Puerto Rico's Path To Statehood

In a letter to former Governor Aníbal Acevedo Vilá, President Obama (then a presidential candidate) expressed:

I will actively engage Congress and the Puerto Rican people in promoting this deliberative, open and unbiased process, that may include a constitutional convention or a plebiscite, and my Administration will adhere to a policy of strict neutrality on Puerto Rican status matters. My Administration will recognize all valid options to resolve the question of Puerto Rico's status, including commonwealth, statehood, and independence.

-Senator Barack Obama, February 12, 2008

Congressman Pedro Pierluisi, Puerto Rico's representative in Congress, is taking Obama's statement to heart and is leading the effort to make Puerto Rico the 51st state with H.R. 2499, the Puerto Rico Democracy Act of 2009. Of course, Puerto Ricans may choose to continue as they are, a commonwealth, or opt for independence.

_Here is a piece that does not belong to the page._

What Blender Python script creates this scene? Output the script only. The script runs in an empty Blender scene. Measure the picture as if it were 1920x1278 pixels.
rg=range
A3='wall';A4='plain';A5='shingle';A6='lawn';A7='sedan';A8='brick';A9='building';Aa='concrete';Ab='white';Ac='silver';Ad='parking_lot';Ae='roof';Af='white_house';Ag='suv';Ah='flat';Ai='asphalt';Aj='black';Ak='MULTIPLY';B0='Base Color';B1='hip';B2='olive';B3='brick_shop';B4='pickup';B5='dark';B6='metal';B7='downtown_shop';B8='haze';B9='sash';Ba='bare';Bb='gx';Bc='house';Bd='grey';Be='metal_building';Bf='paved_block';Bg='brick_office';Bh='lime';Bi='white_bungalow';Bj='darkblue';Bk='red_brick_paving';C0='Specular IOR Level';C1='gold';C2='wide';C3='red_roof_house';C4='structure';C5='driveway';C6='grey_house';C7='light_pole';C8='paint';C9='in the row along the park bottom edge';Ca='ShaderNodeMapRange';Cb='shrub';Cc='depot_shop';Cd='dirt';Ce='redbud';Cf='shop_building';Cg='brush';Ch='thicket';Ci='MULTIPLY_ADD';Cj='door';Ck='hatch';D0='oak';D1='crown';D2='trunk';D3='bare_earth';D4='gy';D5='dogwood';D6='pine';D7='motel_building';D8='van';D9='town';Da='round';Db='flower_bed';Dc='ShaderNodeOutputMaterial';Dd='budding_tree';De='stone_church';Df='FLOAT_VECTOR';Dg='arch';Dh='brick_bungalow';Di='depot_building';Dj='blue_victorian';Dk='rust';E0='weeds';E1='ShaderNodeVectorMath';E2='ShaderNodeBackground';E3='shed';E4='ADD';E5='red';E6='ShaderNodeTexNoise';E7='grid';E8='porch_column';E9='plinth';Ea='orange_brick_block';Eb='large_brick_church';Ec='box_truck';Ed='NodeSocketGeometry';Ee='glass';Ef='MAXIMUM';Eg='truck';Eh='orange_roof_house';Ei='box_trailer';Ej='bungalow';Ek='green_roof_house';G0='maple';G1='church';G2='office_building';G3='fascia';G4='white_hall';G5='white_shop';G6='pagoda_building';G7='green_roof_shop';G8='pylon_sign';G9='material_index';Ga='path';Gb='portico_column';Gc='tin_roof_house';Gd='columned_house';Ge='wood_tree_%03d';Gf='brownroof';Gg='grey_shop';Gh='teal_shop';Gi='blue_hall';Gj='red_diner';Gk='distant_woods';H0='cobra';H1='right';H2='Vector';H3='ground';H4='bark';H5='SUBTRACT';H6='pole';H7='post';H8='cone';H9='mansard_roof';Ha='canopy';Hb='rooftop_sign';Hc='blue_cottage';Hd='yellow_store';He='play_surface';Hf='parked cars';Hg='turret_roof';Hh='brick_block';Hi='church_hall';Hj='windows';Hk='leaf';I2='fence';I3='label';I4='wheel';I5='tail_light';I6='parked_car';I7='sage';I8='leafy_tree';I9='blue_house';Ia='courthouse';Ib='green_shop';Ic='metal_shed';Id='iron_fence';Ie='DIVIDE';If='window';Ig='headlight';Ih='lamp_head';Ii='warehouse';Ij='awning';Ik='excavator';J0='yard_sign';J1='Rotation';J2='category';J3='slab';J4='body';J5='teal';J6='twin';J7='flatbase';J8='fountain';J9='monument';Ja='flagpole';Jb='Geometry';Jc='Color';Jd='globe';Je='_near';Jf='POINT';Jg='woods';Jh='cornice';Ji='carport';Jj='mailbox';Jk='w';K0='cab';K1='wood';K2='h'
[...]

In a plebiscite held in 1998, all three options mentioned by Obama were defeated, with 50.3% of the people voting for a fourth option: "none of the above." Second in place was the statehood option with 46.7%, and Congressman Pierluisi saw a glimmer of hope in those results. His plan will require two visits to the polls. The first would be somewhat similar to the 1998 plebiscite: Puerto Ricans will determine whether they want the current status, or something else (essentially the "none of the above" option of 1998). If they choose "something else," they'll return to the polls to decide between statehood, independence, or a sovereign association with the US (a modified version of the current status, which can be ended at any time, unilaterally).

Requests to get Pierluisi's comments were unsuccessful. They were too busy; and understandably so -- on Wednesday the House Natural Resources Committee, which oversees issues related to Puerto Rico, will review and vote on the bill.

If Puerto Rico's path to statehood can be compared to Hawaii's, one could deduce that a 51st state is imminent. Today, nearly all Puerto Ricans hold US citizenship and many wish to have full voting rights, key factors in Hawaii's successful admission into the Union. Just like Puerto Rico, Hawaii benefited from a territorial status (60 years), but a desire for change grew stronger as control was shifted from the few to the many.

Puerto Rico has benefited from a commonwealth status since 1952, although it has been a US territory since 1898. Like any state, Puerto Rico receives billions of dollars each year to support its federal, state and local programs. In 2008, over $13.5 billion were granted or paid to individuals in the island in the form of housing and nutritional assistance, Social Security and veterans benefits, as well as other programs. That same year, nearly $2.5 billion was dispersed to the Puerto Rican government. These amounts do not include those budgeted for federal entities and programs, such as the US Postal Service, Homeland Security, and the Department of Defense.

Because Puerto Rico residents and companies are exempt from most federal taxes, this relationship is largely one-sided. Many claim that Puerto Ricans, such as I, make up for this deficit by enlisting in the Armed Forces. Such reasoning would allow for the incorporated States to provide a fighting force in order to avoid adding to the national treasury.

Should Puerto Rico become a state, the US would find a substantial source of income: Federal taxes would be levied on the island residents, and US and foreign companies that remain after the switch will be bound by different tax laws.

Outside of having to pay federal taxes, it is not clear how this will affect the Puerto Rican people financially, particularly since the region is mired in poverty (in 2006 Puerto Rico's median household income was $17,6213, half of Mississippi's). Some argue more benefits are to be expected, but being that Puerto Rico residents already enjoy the same financial benefits as their US counterparts, this is not likely.

A result in favor of statehood is bound to alter the political map in the US, but, once again, it is not clear in which direction. Puerto Ricans are culturally conservative, but since becoming a commonwealth, whether to vote between conservative and liberal parties has not been an issue.

The process of self-determination endorsed by President Obama may create a neutral ground for his Administration, but it is bound to change history for all parties involved, whatever the outcome.